The Annual Report

One of the strangest documents in the stock market has to be the annual report. This is a very expensively produced, often multiple-color report including financial statements and forecasts, a message from the top management, photographs, descriptions of the operations of the company, and other interesting information. Most of it is strictly promotional.

Annual reports are useful for finding out about the industry or industries the company is involved in, and in learning about products or services it manufactures or sells. But you are not likely to read an annual report that has any bad news whatsoever. (Even bad news will be reported in terms that makes it sound very good.) Annual reports usually are produced by a company's public relations department or an outside advertising agency. The message from the president is rarely written by the president, but is instead the best possible spin put on everything the company does. ("The past is a strong indicator, we have had a record year, and the future is very exciting.") The document also presents information with colorful, 3-D graphs and offers the reader a slogan that often sounds good but says little or nothing: "Leading the way to tomorrow" or "On the edge of discovery" or "Leadership that cares about you."

So why do companies go through the exercise? Because the annual report is required by law (the financial—not the promotional— part). Publicly traded companies have to publish financial statements in a prescribed form, containing disclosures of all important information including an auditor's report. As financial statements are published as a part of the annual report, these documents certainly are handy. They can be requested from the corporate headquarters directly, by mail, telephone, over the Internet, or they can be picked up from a brokerage firm. As a convenient way to find the financial statement, annual reports serve a worthwhile purpose. However, you can also glean additional information from the annual report. Don't forget that the primary purpose of the annual report—beyond compliance with the law—is to recruit new shareholders, impress analysts, and outshine competitors.

A company's management realizes that the majority of investors do not spend a lot of time studying financial statements, even when they recognize their significance. People simply don't like to spend time with numbers. So documents like the prospectus, annual report, and forms filed with the Securities and Exchange Commission rarely are read as carefully as they deserve. Instead, most people prefer to read the sections of the annual report that avoid the numbers and provide the reader with color pictures and promising narratives.

f KEY POINT

Don't forget that a company's annual report is a glossy promotional piece. Read the whole thing carefully, but watch the tone and compare them from year to year to see what is really going on in a company.

What should you look for in this document? First of all, don't make the common mistake of looking only at one result—sales or profits, for example. Identify those indicators that make up your overall fundamental analysis program, and then test them against what is reported in the financial sections of the annual report.

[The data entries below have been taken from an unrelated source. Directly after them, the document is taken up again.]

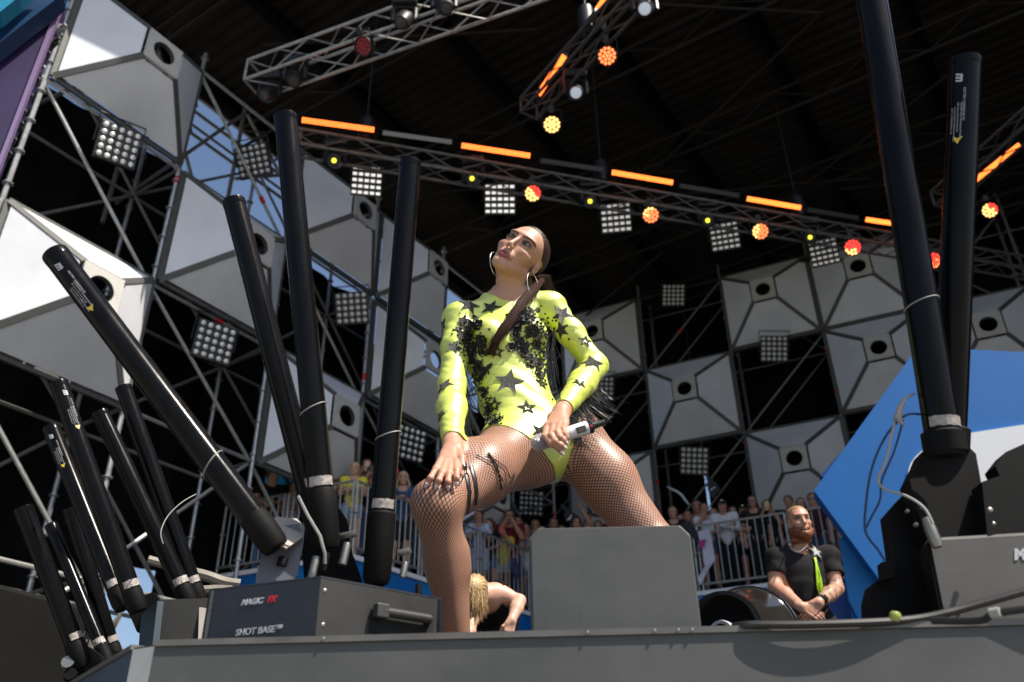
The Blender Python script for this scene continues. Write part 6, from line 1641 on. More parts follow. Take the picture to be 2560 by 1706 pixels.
    m &= ~((tn > -.045 * S - scoop * np.clip(axn @ fr, 0, .15)) & (dist < (.105 if top == 'tank' else .085) * S))
    for a, b, s_, e_ in ((3, 7, 'sr', 'er'), (4, 8, 'sl', 'el')):
        t = (V - P[s_]) @ nrm(P[e_] - P[s_]) / np.linalg.norm(P[e_] - P[s_])
        if top == 'tee': m |= (lab == a) & (t < .62)
        elif top == 'long': m |= (lab == a) | (lab == b)
        elif top == 'tank': m &= ~((lab == a)); 
    if top == 'crop': m &= hgt > .14
    part('shirt' if top in ('tee', 'long') else 'top', m, sp.get('topoff', .012 * S), tc, sp.get('pat'))
    bot = sp.get('bot', 'jeans'); bc = sp.get('botc', (.05, .07, .13))
    if sp.get('legs', True) or sp.get('hips', True):
        mb_ = tors & (hgt <= -.06 * S + (.04 if top == 'crop' else 0))
        if bot in ('jeans',): mb_ |= np.isin(lab, (5, 6, 13, 14))
        elif bot in ('shorts', 'skirt'):
            for a, h_, k_ in ((5, 'hr', 'kr'), (6, 'hl', 'kl')):
                t = (V - P[h_]) @ nrm(P[k_] - P[h_]) / np.linalg.norm(P[k_] - P[h_]); mb_ |= (lab == a) & (t < (.45 if bot == 'shorts' else .85))
        part('trousers' if bot == 'jeans' else bot, mb_, .009 * S if bot != 'skirt' else .022 * S, bc)
        part('shoes', np.isin(lab, (15, 16)), .006, sp.get('shoe', (.4, .4, .4)))
    # hair
    st = sp.get('hstyle', 'short'); x, y, z = hl[:, 0], hl[:, 1], hl[:, 2]; ax_ = np.abs(x)
    line = np.where(y > -.01, .080 - .75 * np.maximum(-y + .055, 0) - .5 * np.maximum(ax_ - .045, 0), .028 - 1.1 * (-.01 - y)); line = np.maximum(line, -.075)
    if st == 'cap': line = np.maximum(line, .045 * (y > 0) - .05 * (y <= 0))
    full = np.zeros(len(V), bool); full[hm] = (z > line) & ~((ax_ > .068) & (z < .028) & (y > -.03))
    ho = np.zeros(len(V)); ho[hm] = sp.get('hvol', .012) * S * smoothstep(0, .03, z - line)
    ho[hm] += .0025 * np.sin(np.arctan2(x, y) * 23 + z * 60) * smoothstep(.0, .03, z - line)
    hcol = np.tile(hc, (len(V), 1)); fade_ = np.ones(len(V))
    if st == 'crop': ho *= .25
    if st != 'bald':
        hair = shell('hair', V, Q, N, full[Q].all(1), ho + .001, M_hair, root, cols=hcol)
    if sp.get('beard') is not None:
        bz = np.minimum(-.050 + .6 * np.maximum(np.abs(x) - .035, 0), -.012); bm2 = np.zeros(len(V), bool); mo = ((np.abs(x) / .026) ** 2 + ((z + .0655) / .012) ** 2) > 1
        bm2[hm] = (z < bz) & (y > -.02) & (z > -.135) & mo; bo = np.zeros(len(V)); bo[hm] = (.012 * smoothstep(0, .03, bz - z) + .0020 * np.sin(x * 420) * np.sin(z * 300 + x * 200)) * (y > -.02)
        shell('beard', V, Q, N, bm2[Q].all(1), np.maximum(bo, .0005), M_hair, root, cols=np.tile(np.array(sp['beard']), (len(V), 1)))
    H = lambda *p: head_c + (np.array(p) * S) @ HM
    def hmesh(mb, nm='hair'): me = mb.mesh(nm); set_col(me, np.tile(hc, (len(me.vertices), 1))); return obj(nm, me, root, M_hair)
    if st in ('long', 'bob'):
        mb = MB(); L = .34 if st == 'long' else .15
        for i in range(46):
            a = PI * (.12 + .76 * i / 45) + PI; sx = math.cos(a) * .084; sy = math.sin(a) * .098 - .012
            p0 = H(sx * .9, sy * .9, .055); p1 = H(sx * 1.06, sy * 1.05, -.03); 
            q1 = p1 - np.array([0, 0, L * S * .5]) + nrm(np.array([p1[0] - head_c[0], p1[1] - head_c[1], 0])) * .012; q2 = p1 - np.array([0, 0, L * S * rng.uniform(.8, 1.05)]) + rng.gauss(0, .006)
            mb.tube([p0, p1, q1, q2], [.010 * S, .013 * S, .012 * S, .004 * S], 5, caps=False)
        for s_ in (-1, 1):                                  # locks brought forward over the shoulders
            for i in range(7):
                p0 = H(s_ * .062, .035 - .012 * i, .06); p1 = H(s_ * .083, .025 - .012 * i, -.02); q2 = P['neck'] + sh * s_ * .095 * S + fr * (.055 - .012 * i) - up * (.05 if st == 'bob' else .20) * rng.uniform(.7, 1)
                mb.tube([p0, p1, p1 * .5 + q2 * .5 + sh * s_ * .02, q2], [.008 * S, .012 * S, .011 * S, .004 * S], 5, caps=False)
        hmesh(mb)
    elif st in ('bun', 'pony'):
        mb = MB(); c = H(0, -.085, .085)
        if st == 'bun': mb.lathe([(.0001, -.03), (.028, -.022), (.036, 0), (.028, .024), (.0001, .032)], c, (c - head_c), 10)
        else: mb.tube([H(0, -.085, .06), H(0, -.135, .05), H(.01, -.15, -.04), H(.015, -.13, -.15)], [.025, .03, .026, .006], 8)
        hmesh(mb)
    elif st == 'cap':
        cc = np.tile(np.array(sp.get('capc', (.02, .02, .02))), (len(V), 1)); cm = np.zeros(len(V), bool); cm[hm] = z > .045 + .12 * np.maximum(-y - .02, 0)
        shell('cap', V, Q, N, cm[Q].all(1), .016 * S, M_cloth, root, cols=cc)
        mb = MB(); pts = [H(math.sin(t) * .066, .050 + .085 * math.cos(t) ** .7 if math.cos(t) > 0 else .05, .052 - .010 * math.cos(t)) for t in np.linspace(-1.45, 1.45, 13)]
        mb.add([tuple(p) for p in pts] + [tuple(p - HM[2] * .006) for p in pts], [list(range(13)), list(range(13, 26))[::-1]]); me = mb.mesh('peak'); set_col(me, np.tile(np.array(sp.get('capc', (.02, .02, .02))), (26, 1))); obj('cap_peak', me, root, M_cloth)
        if sp.get('logo'): mb = MB(); mb.lathe([(.0001, .001), (.016, 0)], H(0, .095, .088), HM[1] + HM[2] * .4, 12); me = mb.mesh('badge'); set_col(me, np.tile((.6, .6, .6), (len(me.vertices), 1))); obj('cap_badge', me, root, M_cloth)
    if sp.get('glasses'):
        mb = MB()
        for s_ in (-1, 1):
            c = H(s_ * .033, .098, .008); mb.lathe([(.0001, .004), (.022 * S, .003), (.024 * S, -.003)], c, HM[1], 12); mb.tube([H(s_ * .055, .093, .010), H(s_ * .078, .0, .010)], .003, 4)
        mb.tube([H(-.014, .102, .012), H(.014, .102, .012)], .0025, 4); mb.build('sunglasses', M_gls, root)
    return V, Q, N, lab, P, fr, up, sh

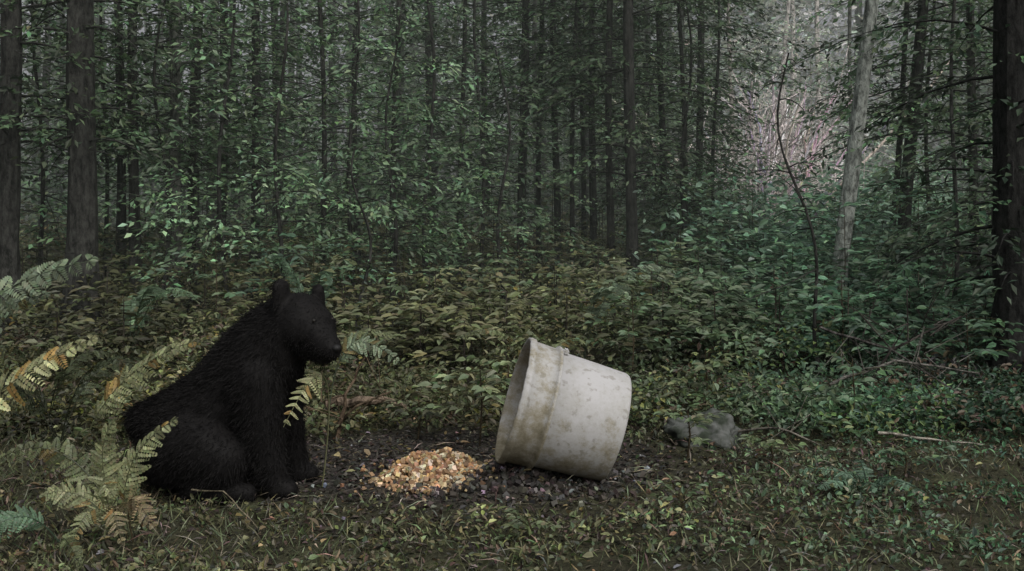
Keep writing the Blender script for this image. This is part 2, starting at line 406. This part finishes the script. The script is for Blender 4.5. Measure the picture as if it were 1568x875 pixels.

Read the notes completely. The notes to the financial statements may contain important financial information. For example, you may learn of pending lawsuits, labor problems, changes in management, or accounting method changes (more on notes in the next chapter).

Read the auditor's report. Has the independent auditing firm issued an unqualified report? If not, what reasons are provided for qualifying the report? Any qualifying remarks should lead to further questioning and investigation.

Look for extraordinary items. The company's financial results will be distorted if any extraordinary items are included, such as a write-off of a subsidiary loss, large adjustments for international exchange rate losses or gains, or changes in accounting methods. Those items should be discounted when performing any ongoing trend analysis. If extraordinary items show up frequently on the financial statements, you should start to wonder why.